Klassiker-Abend: Othello und die grausame Reue

Ein packender Klassiker-Abend mit gut aufgelegten Schauspielern.

Krefeld/Mönchengladbach. Dieser "Othello" übermittelt eine Botschaft, und das Publikum hat sie verstanden. Sie lautet: Fürchtet euch nicht. Denn das Unbehagen, das jeden Umbruch begleitet, ist am Theater Krefeld-Mönchengladbach fehl am Platz. Auch unter dem neuen Intendanten Michael Grosse steht leidenschaftliches Handwerk auf dem Spielplan, nicht Selbstverwirklichung auf Kosten der Zuschauer.

14 Jahre lang hat Jens Pesel das Haus auf diese Weise erfolgreich geführt. Sein Nachfolger trat vom ersten Tag an besonnen auf, nicht als Visionär, sondern als geschickter Kommunikator, der sogar die dem Sparwahn verfallene Politik zur Räson brachte. Grosse versprach Kontinuität - und hat gleich mit seiner ersten Premiere am Freitag Wort gehalten.

Shakespeares "Othello", inszeniert vom neuen Schauspieldirektor Matthias Gehrt, ist ein packender Abend, getragen von zwei Darstellern, an denen das Publikum noch viel Freude haben wird. Daniel Minetti gibt mit seinem Mohren einen famosen Einstand.

Sein Wandel vom sorglosen Draufgänger zum innerlich zerfressenen Mörder wäre noch als Stummfilm bewegend, so kraftvoll ist seine Körpersprache.
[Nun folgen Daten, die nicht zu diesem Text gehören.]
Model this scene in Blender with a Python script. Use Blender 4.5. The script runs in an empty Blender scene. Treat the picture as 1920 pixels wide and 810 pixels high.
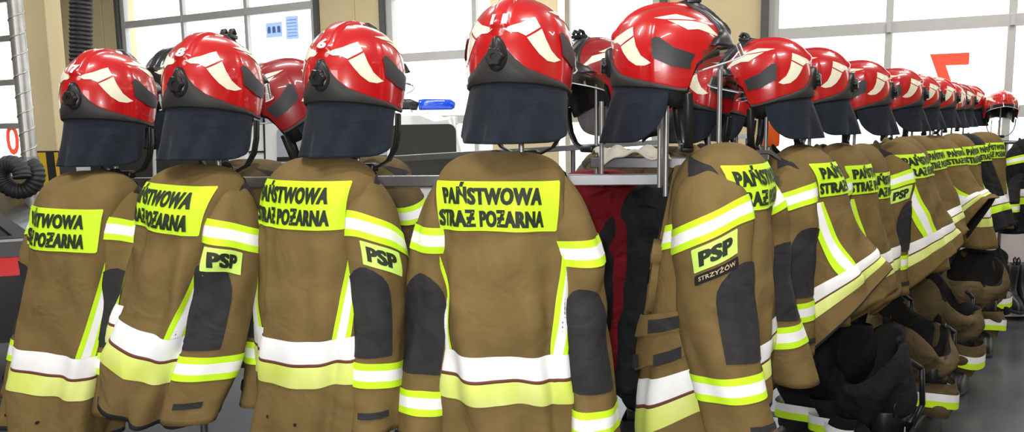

Sein Gesicht vergraben unter den Haaren der toten Desdemona (Felicitas Breest), wird er zum Sinnbild einer grausamen Reue: Die schlimmsten Fehler sind die, die nicht wieder gutzumachen sind.

Bruno Winzen als sein Widersacher Jago verwandelt sich in einem Wimpernschlag vom jovialen Freund zum säuselnden Intriganten. Immer wieder macht er die Zuschauer zu Verbündeten gegen den "Nigger".

Die äußerst effektive Maske - pechschwarze Schminke bei Othello, gleißendes Weiß bei Jago - verstärkt das Gefühl der Gegensätze. Das Fremde tritt unübersehbar hervor. Lange Schatten und ein loderndes Feuer verwandeln die Bühne (Gabriele Trinczek) in ein Horrorkabinett menschlicher Boshaftigkeit.

Ganz hinten spielt ein einzelner Mann Billard. Wenn er die Kugeln kollidieren lässt, ahnt man Jagos mathematische Präzision und die Unaufhaltsamkeit seines Plans. Matthias Gehrt gelingt mit solchen Ideen keine spektakulär neue Sichtweise, doch seine Bilder sind stimmig.

Seine vielleicht mutigste Entscheidung ist die Wahl einer modernen Übersetzung, die bei aller Flapsigkeit erstaunlich poetisch klingt. Anfangs spürt man nach in den Raum geschleuderten Schimpfwörtern leichte Irritation im Publikum, doch die verfliegt. Den ersten Akt spielen die Darsteller in den Zuschauerrängen. Sie sind angekommen - und gleich mittendrin.